Using the records below, report how many lines hold "More", with no extra text.

----- Data excerpts -----

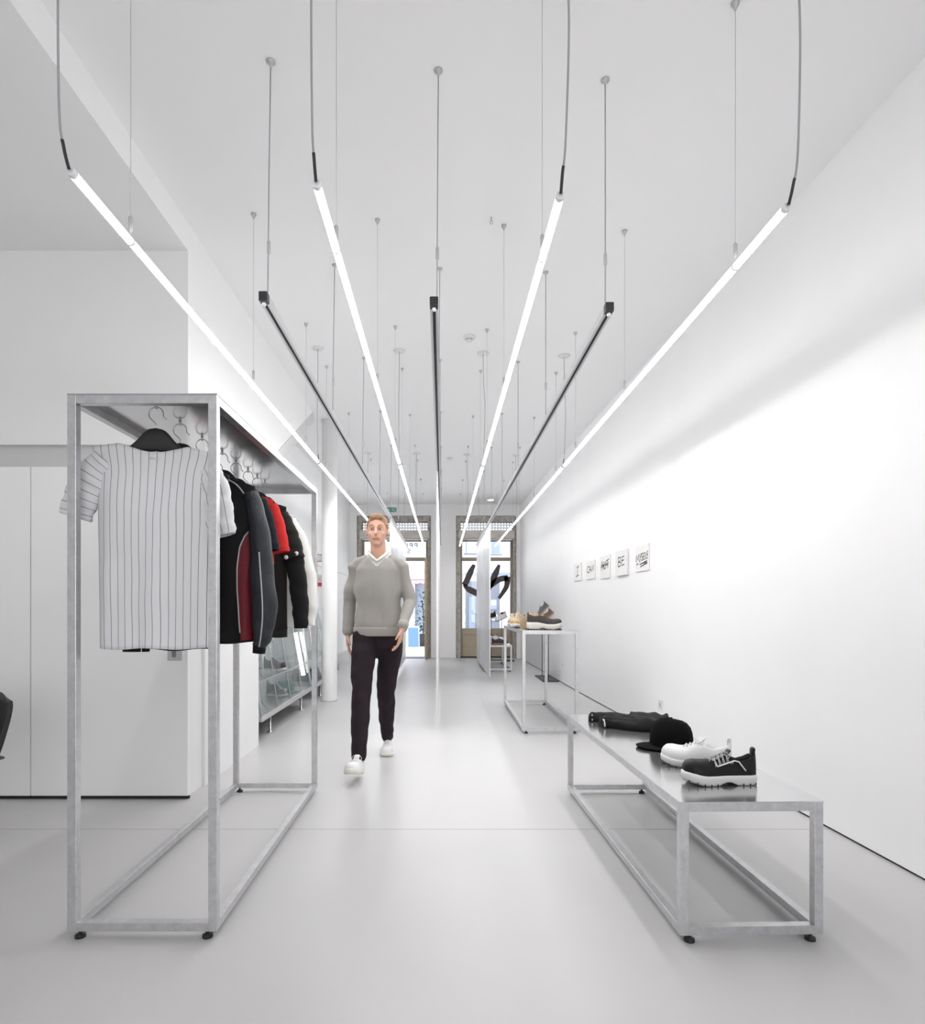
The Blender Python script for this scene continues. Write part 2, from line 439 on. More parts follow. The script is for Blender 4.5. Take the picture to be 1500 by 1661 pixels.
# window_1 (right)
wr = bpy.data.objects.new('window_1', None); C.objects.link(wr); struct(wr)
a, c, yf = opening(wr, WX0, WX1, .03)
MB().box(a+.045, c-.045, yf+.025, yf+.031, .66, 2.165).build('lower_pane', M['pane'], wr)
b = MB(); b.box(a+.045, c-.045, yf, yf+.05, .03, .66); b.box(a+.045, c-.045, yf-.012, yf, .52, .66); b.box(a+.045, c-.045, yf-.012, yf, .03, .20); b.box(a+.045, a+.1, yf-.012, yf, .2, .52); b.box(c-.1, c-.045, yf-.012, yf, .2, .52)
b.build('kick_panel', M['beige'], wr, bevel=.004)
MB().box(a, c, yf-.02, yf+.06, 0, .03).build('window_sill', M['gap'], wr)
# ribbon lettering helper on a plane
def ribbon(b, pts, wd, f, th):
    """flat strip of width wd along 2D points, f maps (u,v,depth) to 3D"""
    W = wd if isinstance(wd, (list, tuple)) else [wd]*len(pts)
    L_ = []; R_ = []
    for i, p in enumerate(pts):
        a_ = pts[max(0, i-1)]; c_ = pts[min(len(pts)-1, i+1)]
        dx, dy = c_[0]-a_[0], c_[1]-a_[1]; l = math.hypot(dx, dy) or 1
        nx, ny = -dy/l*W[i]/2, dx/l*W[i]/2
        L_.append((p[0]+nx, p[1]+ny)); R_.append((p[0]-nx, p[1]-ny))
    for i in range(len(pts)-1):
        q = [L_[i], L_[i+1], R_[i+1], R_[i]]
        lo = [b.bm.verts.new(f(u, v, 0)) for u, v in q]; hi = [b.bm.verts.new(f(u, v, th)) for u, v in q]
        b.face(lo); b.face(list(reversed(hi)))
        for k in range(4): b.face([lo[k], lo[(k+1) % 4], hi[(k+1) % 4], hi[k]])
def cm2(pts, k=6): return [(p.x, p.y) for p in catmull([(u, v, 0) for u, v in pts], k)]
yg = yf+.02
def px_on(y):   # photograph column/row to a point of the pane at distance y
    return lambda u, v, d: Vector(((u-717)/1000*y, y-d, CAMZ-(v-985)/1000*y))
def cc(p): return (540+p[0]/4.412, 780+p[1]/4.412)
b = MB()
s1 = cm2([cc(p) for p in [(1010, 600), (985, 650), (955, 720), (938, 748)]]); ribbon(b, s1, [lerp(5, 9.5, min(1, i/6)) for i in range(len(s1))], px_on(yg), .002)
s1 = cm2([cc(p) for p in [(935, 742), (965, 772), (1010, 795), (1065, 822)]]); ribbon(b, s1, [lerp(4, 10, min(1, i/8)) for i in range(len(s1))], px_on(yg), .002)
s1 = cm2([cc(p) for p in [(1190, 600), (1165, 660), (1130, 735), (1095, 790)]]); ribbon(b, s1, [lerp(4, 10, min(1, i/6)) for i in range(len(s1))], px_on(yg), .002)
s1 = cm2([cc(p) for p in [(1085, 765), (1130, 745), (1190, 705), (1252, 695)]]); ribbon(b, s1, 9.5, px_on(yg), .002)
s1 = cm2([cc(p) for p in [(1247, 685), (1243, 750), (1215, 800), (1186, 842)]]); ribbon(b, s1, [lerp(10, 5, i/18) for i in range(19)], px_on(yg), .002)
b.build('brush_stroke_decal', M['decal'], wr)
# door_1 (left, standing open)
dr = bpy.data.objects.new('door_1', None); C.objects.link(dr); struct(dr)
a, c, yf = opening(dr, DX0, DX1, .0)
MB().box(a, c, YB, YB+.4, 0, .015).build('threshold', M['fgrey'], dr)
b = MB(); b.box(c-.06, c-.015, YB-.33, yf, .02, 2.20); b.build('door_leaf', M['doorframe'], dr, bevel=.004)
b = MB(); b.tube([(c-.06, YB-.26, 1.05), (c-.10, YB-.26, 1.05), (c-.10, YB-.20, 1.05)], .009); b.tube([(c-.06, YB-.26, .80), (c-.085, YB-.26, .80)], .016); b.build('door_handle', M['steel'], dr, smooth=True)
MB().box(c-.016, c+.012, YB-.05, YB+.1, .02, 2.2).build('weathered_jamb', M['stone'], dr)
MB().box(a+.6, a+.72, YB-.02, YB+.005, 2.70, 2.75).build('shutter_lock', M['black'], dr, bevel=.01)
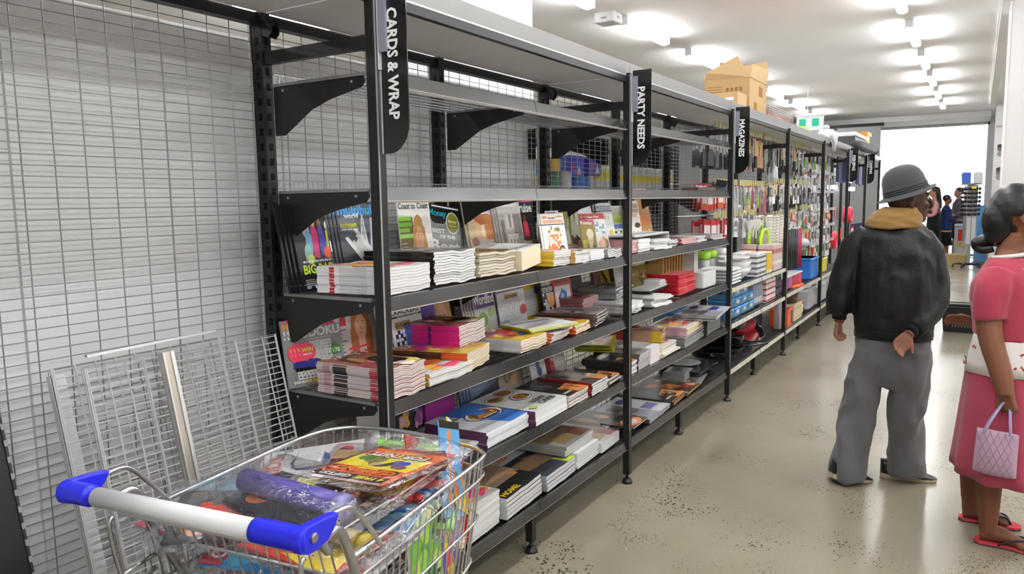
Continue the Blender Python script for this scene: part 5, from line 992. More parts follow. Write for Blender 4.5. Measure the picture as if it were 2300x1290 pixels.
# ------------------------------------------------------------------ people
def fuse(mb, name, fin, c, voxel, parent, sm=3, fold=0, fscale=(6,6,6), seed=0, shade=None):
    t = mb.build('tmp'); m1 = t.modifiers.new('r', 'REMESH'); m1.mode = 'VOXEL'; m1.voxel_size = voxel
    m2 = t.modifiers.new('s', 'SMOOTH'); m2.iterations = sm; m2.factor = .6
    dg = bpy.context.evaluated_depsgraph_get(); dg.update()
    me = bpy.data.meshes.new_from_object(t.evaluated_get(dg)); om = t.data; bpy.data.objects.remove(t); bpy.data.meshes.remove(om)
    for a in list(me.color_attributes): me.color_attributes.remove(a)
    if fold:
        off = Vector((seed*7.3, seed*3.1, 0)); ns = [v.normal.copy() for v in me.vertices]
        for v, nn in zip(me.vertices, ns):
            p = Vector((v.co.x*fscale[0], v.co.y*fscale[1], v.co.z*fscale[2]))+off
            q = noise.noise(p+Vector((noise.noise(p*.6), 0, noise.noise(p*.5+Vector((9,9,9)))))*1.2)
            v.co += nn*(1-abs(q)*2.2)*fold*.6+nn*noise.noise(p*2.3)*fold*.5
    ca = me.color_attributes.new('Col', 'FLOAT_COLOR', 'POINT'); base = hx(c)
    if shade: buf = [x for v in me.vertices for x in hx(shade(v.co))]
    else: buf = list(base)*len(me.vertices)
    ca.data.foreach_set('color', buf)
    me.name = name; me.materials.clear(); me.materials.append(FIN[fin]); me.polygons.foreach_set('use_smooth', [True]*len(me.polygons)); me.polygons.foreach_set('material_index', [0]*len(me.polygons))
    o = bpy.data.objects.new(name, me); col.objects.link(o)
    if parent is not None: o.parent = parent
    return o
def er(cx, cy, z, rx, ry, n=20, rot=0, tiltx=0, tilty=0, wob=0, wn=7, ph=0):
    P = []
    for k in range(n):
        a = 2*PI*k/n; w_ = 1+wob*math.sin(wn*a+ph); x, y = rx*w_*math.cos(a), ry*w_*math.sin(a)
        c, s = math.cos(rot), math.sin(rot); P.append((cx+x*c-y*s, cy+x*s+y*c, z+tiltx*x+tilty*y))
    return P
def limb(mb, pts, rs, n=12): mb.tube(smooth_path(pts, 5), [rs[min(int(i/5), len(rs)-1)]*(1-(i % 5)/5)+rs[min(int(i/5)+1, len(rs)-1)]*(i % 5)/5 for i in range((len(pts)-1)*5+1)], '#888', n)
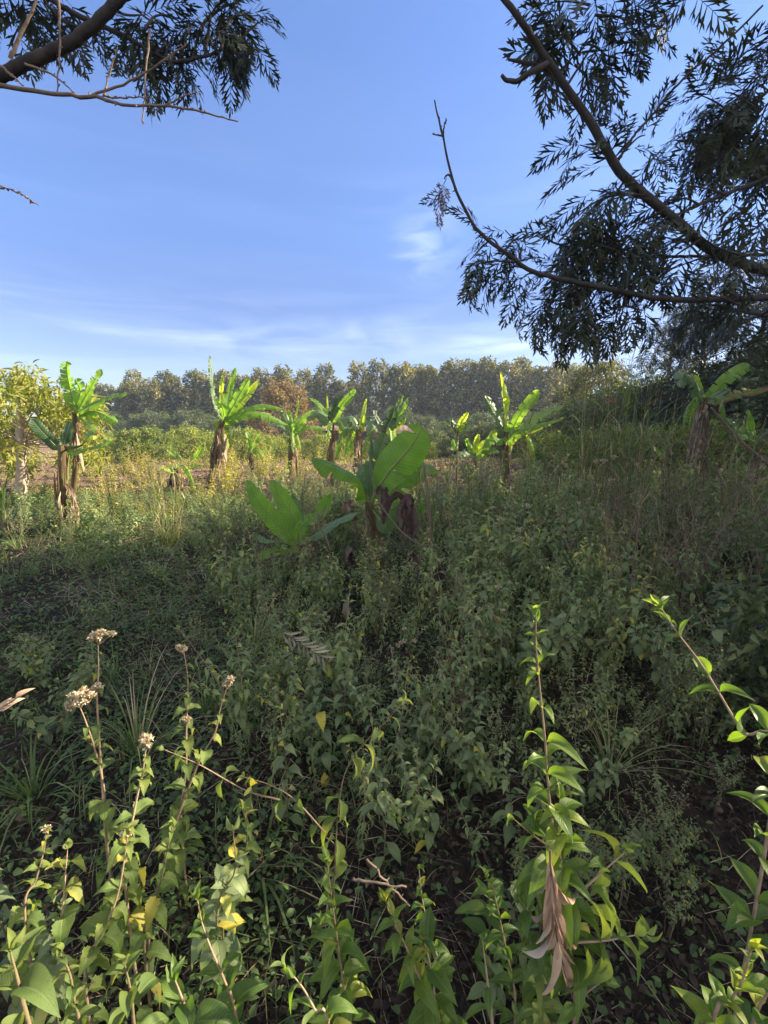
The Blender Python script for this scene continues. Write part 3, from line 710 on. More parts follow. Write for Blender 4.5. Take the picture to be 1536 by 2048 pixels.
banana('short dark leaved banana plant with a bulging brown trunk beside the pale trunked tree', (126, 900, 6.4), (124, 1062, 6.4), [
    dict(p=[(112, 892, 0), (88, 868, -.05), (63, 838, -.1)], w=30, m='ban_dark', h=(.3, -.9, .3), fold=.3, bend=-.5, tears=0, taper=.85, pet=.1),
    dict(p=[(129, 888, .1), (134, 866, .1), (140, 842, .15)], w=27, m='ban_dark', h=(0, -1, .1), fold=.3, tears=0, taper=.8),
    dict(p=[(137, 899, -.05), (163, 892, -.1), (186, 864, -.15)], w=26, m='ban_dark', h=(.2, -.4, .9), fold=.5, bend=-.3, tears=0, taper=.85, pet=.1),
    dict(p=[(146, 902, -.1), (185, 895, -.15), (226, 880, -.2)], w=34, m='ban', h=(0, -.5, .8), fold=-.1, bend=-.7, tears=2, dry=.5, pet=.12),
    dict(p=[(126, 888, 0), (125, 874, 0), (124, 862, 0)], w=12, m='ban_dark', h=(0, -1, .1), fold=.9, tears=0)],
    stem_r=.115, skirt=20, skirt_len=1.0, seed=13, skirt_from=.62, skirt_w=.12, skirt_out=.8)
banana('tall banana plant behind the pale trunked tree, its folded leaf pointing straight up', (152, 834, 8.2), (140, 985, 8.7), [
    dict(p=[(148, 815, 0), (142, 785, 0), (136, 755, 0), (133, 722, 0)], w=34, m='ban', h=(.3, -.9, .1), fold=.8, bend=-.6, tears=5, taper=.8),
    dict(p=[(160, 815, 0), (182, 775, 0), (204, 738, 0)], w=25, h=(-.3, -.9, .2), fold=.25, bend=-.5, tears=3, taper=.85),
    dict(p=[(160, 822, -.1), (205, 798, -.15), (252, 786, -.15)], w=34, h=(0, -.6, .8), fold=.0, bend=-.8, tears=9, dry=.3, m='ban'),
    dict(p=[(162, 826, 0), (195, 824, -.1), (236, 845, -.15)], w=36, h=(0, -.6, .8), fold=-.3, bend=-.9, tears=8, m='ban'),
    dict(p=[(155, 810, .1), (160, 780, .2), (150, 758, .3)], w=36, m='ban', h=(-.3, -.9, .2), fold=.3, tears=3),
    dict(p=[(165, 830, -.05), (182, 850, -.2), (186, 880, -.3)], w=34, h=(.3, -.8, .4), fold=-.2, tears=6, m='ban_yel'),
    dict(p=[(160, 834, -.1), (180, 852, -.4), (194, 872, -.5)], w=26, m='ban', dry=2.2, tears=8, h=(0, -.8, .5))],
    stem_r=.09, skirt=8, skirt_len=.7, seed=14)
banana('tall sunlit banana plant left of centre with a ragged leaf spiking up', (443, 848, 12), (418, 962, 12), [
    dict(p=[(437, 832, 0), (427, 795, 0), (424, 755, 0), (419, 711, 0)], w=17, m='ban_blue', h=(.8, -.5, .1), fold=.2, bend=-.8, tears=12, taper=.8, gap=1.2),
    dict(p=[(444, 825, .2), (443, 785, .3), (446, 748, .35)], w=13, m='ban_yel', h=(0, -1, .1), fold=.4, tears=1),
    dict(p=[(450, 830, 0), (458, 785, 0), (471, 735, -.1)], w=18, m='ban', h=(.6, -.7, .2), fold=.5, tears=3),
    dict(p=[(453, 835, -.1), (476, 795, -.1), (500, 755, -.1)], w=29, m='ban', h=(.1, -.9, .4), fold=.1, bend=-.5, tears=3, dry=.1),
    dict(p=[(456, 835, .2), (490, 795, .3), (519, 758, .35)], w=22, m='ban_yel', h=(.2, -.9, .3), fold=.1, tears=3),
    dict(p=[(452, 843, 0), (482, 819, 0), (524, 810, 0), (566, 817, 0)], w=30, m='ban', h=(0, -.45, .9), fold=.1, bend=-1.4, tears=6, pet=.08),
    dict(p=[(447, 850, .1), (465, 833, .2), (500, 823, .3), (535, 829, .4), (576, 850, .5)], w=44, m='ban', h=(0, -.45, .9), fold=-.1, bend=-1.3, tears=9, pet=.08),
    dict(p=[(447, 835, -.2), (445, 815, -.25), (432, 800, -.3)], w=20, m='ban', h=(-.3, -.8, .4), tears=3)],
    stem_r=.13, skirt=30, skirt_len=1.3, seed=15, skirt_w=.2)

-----

Response to the exercise | 3